En octobre 2017, des organisations de défense des droits humains gambiennes et internationales ont lancé la « Coalition pour le jugement de Yahya Jammeh et ses complices » (#Jammeh2Justice), qui appelle à l’ouverture de poursuites contre l’ancien président et ceux qui portent la responsabilité la plus lourde pour les crimes commis par son gouvernement, dans le respect des normes internationales.

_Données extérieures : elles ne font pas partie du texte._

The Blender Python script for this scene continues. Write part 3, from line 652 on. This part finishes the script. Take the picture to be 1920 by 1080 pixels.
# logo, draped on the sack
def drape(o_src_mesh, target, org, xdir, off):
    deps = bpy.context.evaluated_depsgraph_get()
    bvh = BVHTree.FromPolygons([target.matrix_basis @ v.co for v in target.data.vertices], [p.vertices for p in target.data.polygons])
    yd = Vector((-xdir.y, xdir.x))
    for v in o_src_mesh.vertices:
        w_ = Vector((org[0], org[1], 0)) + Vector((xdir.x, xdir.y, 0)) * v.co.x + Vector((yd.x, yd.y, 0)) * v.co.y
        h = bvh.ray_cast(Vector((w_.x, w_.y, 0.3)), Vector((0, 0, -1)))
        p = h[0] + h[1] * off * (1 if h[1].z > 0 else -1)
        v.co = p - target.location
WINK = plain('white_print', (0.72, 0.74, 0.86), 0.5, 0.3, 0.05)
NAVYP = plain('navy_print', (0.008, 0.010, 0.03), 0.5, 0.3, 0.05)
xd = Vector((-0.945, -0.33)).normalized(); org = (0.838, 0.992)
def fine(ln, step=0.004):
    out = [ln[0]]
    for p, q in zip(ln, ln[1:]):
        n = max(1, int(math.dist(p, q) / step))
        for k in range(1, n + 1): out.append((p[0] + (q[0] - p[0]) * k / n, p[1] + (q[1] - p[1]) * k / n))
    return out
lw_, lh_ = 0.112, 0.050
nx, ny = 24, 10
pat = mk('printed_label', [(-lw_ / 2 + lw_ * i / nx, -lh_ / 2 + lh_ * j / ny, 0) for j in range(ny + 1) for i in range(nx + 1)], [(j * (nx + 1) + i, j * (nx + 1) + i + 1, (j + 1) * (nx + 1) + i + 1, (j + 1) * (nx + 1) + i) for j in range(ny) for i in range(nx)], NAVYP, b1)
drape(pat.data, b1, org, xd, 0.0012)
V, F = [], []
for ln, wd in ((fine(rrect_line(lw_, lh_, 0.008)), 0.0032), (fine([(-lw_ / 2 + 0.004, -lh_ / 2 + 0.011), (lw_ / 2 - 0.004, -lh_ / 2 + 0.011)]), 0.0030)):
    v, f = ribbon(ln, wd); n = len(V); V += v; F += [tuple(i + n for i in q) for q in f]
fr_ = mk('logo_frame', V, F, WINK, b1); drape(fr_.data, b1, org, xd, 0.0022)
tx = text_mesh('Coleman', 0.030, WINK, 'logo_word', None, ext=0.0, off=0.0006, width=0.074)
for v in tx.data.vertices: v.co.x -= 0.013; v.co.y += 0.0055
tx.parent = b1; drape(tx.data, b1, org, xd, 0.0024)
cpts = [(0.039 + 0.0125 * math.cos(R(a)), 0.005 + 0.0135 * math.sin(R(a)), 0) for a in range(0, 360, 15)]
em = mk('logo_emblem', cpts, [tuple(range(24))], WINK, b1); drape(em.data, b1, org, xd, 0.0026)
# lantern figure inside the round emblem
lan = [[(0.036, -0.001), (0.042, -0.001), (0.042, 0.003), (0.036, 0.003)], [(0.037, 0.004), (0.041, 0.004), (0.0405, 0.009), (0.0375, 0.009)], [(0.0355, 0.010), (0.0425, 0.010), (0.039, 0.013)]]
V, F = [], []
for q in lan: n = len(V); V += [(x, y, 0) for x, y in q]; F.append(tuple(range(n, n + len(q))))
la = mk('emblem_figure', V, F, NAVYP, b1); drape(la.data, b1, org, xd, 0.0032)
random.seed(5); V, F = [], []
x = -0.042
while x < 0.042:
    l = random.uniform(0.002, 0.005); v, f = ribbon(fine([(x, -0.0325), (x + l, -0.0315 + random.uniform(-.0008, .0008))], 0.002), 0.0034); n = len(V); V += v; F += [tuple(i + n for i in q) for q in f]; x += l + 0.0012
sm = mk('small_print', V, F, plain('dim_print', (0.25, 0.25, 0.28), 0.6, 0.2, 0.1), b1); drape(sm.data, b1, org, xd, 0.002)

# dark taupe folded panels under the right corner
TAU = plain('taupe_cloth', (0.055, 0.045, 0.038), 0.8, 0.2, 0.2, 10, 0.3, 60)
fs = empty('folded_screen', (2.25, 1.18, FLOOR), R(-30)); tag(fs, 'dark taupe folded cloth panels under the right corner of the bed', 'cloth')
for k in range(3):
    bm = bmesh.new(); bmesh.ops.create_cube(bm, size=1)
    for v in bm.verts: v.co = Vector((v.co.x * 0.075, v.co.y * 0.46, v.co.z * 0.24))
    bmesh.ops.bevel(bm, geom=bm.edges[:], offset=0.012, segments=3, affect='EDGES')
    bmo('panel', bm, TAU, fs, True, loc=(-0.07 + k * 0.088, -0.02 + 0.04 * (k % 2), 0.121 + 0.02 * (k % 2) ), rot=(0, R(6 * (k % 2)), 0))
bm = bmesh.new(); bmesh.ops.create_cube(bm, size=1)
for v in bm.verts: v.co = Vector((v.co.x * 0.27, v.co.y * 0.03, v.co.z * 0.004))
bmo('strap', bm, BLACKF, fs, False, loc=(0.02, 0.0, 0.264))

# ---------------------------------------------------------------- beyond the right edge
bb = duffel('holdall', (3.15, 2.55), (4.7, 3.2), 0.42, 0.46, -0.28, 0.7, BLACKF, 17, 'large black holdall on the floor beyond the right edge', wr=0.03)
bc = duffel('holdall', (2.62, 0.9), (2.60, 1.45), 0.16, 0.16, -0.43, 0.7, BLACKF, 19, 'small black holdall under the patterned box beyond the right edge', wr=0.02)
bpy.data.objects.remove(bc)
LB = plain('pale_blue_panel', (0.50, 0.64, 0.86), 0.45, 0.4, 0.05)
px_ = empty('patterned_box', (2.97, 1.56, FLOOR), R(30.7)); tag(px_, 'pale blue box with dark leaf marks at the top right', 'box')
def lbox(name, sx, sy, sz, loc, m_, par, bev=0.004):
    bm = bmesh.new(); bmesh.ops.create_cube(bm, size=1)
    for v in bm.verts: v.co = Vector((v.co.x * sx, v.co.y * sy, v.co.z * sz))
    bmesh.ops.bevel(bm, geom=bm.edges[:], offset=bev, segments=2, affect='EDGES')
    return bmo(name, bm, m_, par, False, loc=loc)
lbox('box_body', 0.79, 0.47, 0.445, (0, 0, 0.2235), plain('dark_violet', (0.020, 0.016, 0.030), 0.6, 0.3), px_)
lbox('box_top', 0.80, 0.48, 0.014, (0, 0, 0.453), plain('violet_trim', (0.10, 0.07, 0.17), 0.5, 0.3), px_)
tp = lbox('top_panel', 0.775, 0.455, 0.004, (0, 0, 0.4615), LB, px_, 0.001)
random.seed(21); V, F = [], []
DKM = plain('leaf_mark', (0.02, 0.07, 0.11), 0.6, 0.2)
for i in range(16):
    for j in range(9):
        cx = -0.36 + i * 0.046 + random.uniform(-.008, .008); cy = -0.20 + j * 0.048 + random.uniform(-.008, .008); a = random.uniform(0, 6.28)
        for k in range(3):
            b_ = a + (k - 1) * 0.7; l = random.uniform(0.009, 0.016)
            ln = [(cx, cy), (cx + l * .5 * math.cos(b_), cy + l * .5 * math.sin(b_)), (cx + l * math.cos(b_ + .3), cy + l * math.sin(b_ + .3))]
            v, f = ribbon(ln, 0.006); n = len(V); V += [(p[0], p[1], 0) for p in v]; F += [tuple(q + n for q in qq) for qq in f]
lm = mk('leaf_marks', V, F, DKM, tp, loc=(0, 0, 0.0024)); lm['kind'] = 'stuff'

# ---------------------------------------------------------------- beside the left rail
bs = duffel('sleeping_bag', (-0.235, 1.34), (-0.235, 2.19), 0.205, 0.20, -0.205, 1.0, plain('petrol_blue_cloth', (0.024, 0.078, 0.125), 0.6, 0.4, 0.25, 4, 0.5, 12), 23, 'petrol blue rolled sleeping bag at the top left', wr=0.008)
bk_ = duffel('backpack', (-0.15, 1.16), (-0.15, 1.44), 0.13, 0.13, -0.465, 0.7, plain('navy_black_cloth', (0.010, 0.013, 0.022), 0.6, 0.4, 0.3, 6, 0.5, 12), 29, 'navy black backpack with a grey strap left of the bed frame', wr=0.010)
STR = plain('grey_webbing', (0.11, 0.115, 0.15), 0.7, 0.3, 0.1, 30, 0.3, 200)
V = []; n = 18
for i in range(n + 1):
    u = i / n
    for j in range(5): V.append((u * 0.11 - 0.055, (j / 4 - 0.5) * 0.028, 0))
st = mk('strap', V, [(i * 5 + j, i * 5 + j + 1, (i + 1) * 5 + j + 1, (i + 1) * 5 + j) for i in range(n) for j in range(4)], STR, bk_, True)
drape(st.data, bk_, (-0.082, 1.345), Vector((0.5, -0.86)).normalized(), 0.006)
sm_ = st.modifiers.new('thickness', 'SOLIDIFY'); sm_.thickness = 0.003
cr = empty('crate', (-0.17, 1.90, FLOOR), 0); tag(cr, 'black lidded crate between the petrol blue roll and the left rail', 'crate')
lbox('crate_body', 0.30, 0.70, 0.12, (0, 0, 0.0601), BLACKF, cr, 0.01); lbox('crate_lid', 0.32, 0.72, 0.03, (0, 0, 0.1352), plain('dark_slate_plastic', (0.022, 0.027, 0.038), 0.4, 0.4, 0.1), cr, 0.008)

Le président gambien Adama Barrow a laissé entendre qu’il solliciterait l’extradition de Jammeh auprès de la Guinée équatoriale si des poursuites à son encontre étaient recommandées par la Commission vérité, réconciliation et réparations, qui doit commencer ses travaux ces prochains mois en Gambie. Toutefois, le gouvernement, ainsi que des activistes et experts internationaux, considèrent que les conditions politiques, institutionnelles et sécuritaires nécessaires ne sont pas encore réunies en Gambie pour que puisse s’y tenir un procès équitable de Yahya Jammeh qui contribuerait à la stabilité du pays et de la région.

Le président de la Guinée équatoriale, Teodoro Obiang, s’est montré pour sa part plus frileux. Après avoir déclaré en janvier 2018 : « S’il y a quelque demande [d’extradition], je vais l’analyser avec mes juristes », il a changé de ton une semaine plus tard, en affirmant  vouloir protéger Yahya Jammeh de sorte à offrir «une garantie pour que les autres chefs d’Etat qui doivent quitter le pouvoir n’aient pas peur des harcèlements qu’ils pourraient subir après ».

Des organisations ghanéennes ont rappelé que la Convention des Nations Unies contre la torture, ratifiée par la Guinée équatoriale, oblige un pays sur le territoire duquel se trouve une personne soupçonnée d’actes de torture, soit à référer cette personne à la justice pour enquête, soit à l’extrader.